* Exercise objective:
Across the entries below, count the lines in which the word "this" occurs. Reply with the count alone.

[Records from a dataset]
╔══

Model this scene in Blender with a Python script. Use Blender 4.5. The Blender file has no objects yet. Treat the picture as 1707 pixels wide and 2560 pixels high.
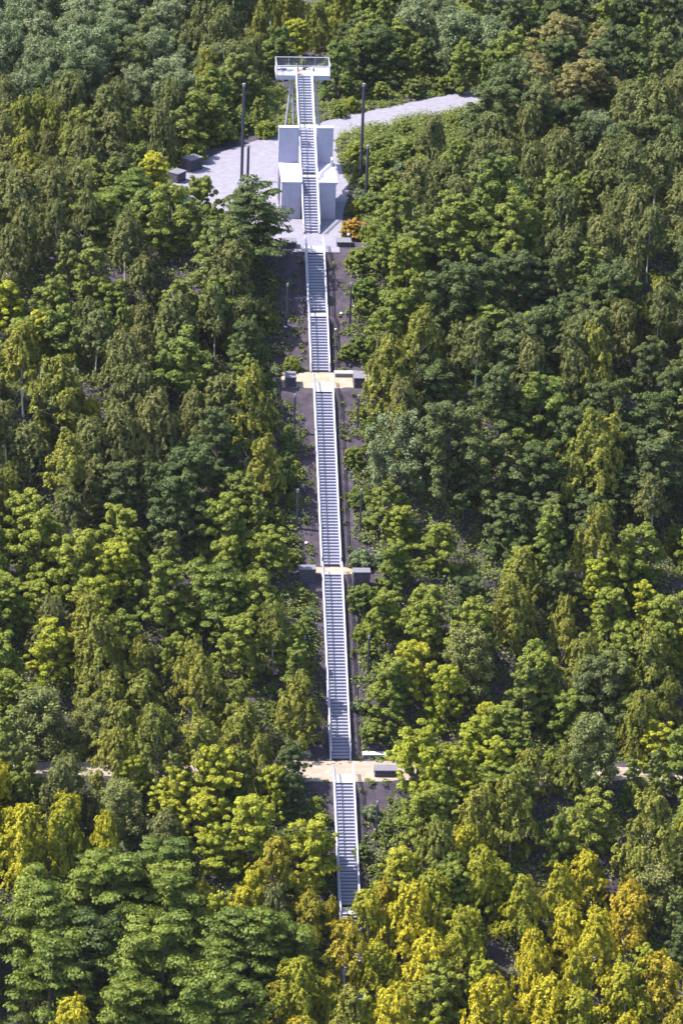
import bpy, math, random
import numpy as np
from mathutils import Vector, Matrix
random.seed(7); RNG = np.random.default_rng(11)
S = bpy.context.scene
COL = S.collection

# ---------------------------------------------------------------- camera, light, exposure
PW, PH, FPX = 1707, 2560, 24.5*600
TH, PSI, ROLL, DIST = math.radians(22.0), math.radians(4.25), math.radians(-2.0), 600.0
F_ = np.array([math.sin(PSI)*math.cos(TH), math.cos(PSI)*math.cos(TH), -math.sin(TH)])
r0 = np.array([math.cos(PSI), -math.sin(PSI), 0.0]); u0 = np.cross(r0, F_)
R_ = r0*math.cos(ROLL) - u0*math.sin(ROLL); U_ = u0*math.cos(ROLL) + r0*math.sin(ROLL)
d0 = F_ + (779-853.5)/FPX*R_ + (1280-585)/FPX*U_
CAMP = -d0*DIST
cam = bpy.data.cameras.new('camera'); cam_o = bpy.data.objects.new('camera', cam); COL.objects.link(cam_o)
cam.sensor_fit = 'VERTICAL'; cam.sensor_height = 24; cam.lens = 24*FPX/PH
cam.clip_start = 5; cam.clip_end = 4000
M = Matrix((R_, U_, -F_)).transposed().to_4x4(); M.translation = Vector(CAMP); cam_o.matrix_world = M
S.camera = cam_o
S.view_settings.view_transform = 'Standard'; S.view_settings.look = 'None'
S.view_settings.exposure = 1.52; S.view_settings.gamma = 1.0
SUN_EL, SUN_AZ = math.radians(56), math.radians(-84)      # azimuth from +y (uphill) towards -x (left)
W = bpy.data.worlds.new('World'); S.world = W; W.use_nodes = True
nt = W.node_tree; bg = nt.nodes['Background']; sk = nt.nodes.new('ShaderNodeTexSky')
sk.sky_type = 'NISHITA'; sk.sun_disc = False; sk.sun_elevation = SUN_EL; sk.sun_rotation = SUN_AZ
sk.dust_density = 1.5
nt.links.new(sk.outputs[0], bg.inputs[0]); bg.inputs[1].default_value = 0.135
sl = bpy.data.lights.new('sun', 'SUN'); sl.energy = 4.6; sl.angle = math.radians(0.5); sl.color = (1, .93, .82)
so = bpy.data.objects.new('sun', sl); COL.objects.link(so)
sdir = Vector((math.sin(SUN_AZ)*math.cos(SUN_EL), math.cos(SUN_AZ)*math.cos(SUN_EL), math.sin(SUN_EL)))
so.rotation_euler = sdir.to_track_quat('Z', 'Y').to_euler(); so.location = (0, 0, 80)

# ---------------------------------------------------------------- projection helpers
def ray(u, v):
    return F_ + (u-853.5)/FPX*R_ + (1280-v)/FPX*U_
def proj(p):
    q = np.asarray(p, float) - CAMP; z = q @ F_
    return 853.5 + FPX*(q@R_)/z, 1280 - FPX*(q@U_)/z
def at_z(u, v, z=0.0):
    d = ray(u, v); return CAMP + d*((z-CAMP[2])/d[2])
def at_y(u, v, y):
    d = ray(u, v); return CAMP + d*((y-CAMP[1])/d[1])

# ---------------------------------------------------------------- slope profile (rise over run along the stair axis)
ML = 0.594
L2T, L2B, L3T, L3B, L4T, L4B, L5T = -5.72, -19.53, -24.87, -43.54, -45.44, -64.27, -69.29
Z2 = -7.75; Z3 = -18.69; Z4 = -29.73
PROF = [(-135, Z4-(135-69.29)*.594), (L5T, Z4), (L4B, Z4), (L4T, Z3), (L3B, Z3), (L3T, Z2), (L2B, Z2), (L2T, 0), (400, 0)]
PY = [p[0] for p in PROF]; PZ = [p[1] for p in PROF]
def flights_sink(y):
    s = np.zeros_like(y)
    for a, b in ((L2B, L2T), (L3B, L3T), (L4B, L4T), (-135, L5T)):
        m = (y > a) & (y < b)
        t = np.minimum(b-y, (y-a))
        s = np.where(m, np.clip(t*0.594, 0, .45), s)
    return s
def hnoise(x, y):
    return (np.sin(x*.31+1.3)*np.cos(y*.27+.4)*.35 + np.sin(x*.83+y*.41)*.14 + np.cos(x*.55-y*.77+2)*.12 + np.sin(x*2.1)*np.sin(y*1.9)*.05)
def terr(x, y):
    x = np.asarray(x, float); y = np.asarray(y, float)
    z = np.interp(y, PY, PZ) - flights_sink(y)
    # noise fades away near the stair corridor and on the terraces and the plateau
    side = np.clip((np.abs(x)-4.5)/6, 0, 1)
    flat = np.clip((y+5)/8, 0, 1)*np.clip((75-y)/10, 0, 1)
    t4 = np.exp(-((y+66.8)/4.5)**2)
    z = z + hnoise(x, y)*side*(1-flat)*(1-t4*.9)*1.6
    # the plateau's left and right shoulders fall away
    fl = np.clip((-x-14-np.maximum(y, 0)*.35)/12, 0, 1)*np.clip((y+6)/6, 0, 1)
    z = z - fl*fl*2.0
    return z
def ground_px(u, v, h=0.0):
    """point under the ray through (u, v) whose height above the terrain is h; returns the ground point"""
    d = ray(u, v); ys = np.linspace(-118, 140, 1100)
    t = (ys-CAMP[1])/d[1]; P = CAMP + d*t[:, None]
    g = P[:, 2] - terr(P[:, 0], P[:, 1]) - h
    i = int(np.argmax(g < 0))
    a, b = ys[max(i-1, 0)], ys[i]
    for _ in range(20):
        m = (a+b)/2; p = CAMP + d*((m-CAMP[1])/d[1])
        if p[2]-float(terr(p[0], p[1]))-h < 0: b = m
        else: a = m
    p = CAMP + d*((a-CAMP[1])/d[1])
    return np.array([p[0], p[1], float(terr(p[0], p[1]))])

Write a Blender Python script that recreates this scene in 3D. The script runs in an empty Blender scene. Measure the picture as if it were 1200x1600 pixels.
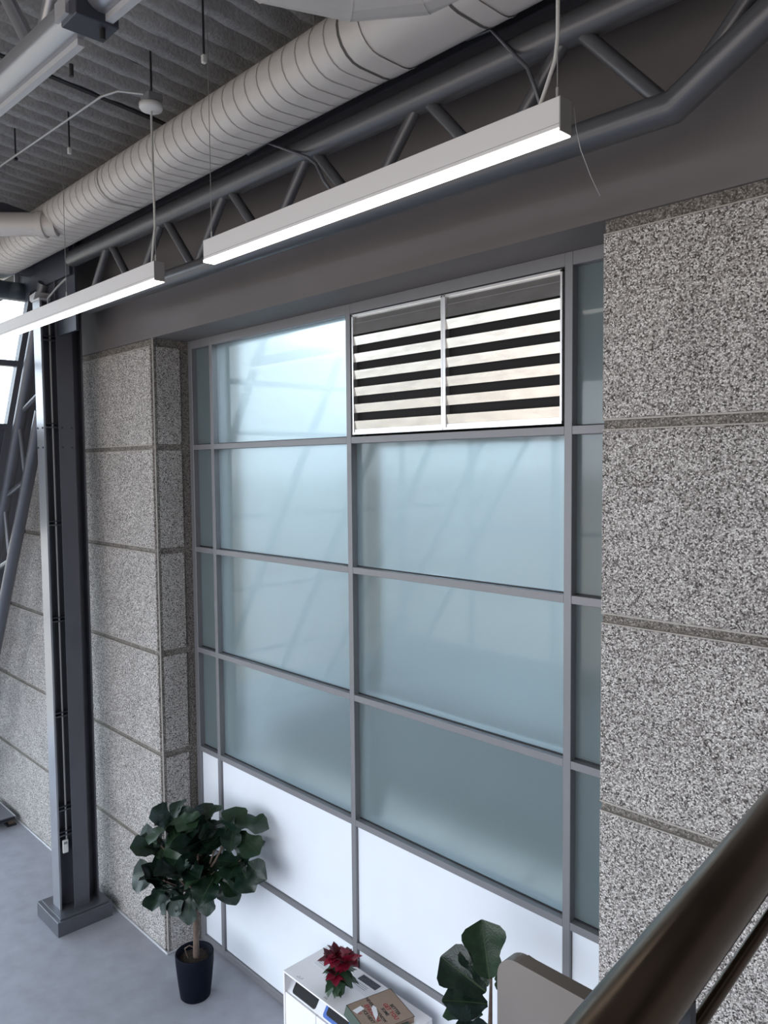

╚══

* Correct result:
2